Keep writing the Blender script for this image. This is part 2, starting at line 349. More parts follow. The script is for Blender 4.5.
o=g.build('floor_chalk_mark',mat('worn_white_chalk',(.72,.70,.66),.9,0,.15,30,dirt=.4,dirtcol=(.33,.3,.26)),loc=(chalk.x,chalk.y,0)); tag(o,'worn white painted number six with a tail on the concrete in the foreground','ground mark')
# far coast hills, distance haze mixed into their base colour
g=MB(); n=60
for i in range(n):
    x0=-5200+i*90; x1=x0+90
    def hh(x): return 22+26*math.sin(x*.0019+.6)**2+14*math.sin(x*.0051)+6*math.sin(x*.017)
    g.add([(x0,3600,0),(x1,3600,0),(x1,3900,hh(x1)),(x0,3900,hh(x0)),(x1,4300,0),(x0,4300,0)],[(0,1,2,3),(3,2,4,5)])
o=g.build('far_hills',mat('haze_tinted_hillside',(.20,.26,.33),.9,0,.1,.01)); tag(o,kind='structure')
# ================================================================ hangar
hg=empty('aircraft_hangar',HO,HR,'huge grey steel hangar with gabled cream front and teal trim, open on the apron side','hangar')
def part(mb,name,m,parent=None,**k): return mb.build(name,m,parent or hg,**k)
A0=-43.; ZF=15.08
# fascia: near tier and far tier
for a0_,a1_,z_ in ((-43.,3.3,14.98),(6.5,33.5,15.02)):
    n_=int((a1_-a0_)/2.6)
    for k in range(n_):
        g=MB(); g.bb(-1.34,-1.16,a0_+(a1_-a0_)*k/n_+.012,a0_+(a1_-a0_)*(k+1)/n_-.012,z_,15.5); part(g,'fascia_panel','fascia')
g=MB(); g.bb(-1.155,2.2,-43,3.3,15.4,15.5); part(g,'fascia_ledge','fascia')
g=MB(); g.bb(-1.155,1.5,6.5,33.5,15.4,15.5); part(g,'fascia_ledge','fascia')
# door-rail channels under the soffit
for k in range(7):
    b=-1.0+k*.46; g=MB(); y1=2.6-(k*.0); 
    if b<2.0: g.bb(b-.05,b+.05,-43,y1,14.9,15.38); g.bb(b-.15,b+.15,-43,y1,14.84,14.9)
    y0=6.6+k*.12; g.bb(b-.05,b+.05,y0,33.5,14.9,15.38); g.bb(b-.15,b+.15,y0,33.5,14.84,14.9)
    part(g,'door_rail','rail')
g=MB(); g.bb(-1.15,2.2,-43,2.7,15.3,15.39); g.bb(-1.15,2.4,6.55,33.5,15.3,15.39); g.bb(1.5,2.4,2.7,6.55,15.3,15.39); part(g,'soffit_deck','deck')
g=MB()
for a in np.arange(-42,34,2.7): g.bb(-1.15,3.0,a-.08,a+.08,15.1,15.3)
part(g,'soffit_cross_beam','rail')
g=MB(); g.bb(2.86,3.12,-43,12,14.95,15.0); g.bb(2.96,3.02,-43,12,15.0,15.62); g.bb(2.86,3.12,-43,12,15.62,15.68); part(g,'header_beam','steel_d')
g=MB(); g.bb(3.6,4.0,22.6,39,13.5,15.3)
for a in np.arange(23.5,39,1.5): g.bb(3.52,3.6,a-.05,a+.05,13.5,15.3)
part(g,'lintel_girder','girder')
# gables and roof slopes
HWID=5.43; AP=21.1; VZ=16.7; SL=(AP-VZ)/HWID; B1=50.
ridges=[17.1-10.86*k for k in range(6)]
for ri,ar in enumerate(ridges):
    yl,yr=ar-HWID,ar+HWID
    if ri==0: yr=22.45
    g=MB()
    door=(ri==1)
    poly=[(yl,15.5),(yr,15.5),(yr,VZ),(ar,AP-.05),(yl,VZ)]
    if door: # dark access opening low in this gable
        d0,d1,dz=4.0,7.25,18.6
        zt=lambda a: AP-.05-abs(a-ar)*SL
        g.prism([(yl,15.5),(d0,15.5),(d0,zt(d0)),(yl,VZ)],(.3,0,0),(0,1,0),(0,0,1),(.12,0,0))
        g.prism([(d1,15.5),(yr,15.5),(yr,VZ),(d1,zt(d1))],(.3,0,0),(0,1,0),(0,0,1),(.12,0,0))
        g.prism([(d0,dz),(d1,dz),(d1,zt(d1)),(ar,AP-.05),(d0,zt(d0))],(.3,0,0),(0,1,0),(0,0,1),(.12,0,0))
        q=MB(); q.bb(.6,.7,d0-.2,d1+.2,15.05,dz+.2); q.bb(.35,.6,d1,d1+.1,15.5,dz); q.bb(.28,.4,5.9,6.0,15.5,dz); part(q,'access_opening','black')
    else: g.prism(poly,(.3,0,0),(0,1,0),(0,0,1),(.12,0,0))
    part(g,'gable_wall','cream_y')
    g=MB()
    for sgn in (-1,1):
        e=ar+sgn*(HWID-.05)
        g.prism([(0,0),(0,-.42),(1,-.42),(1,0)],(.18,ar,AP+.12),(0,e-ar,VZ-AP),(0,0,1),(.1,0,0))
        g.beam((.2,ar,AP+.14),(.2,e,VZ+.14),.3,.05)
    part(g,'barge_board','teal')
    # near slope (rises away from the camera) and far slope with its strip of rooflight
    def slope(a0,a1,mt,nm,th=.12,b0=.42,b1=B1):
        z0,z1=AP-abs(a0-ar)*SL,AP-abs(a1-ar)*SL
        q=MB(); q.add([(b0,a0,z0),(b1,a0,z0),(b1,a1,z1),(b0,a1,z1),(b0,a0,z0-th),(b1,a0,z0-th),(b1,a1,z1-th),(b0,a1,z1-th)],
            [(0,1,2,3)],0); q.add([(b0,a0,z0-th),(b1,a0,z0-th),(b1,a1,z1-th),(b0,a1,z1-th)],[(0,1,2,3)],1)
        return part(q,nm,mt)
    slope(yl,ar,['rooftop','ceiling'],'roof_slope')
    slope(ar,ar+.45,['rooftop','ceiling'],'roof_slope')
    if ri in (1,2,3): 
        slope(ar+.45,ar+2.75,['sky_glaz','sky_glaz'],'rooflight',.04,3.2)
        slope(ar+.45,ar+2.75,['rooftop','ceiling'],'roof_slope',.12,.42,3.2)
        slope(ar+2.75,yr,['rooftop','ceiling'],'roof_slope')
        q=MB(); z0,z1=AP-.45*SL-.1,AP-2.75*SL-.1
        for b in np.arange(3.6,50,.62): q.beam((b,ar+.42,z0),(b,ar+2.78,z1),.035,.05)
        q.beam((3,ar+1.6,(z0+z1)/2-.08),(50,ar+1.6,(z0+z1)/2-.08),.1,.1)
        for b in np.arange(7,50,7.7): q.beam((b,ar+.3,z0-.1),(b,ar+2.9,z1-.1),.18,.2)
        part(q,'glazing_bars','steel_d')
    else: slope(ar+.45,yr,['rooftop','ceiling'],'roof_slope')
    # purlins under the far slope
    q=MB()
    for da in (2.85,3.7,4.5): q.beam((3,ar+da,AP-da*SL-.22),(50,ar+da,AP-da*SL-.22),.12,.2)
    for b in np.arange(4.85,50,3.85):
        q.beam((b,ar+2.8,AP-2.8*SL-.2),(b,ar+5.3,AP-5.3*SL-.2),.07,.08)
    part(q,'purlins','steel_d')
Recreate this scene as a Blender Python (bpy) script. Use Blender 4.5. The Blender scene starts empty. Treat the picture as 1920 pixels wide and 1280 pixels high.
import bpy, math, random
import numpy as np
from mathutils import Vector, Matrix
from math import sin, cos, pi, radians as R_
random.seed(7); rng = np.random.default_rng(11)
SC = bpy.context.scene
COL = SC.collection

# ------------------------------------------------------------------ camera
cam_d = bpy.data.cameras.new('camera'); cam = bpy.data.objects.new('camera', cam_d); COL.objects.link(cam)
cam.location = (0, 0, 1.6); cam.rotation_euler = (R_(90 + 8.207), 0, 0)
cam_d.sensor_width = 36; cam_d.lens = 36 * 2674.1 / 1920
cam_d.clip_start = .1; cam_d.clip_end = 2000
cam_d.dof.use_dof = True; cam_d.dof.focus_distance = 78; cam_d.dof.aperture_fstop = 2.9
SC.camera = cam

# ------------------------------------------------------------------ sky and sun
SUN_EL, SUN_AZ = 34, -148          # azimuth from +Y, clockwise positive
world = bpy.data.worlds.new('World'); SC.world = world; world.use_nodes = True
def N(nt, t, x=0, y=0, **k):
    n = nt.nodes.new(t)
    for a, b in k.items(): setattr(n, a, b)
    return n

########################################

-- Problem to solve --
Reply with nothing but a number: how many lines of the entries above contain the string "script"?

-- Response to this task --
2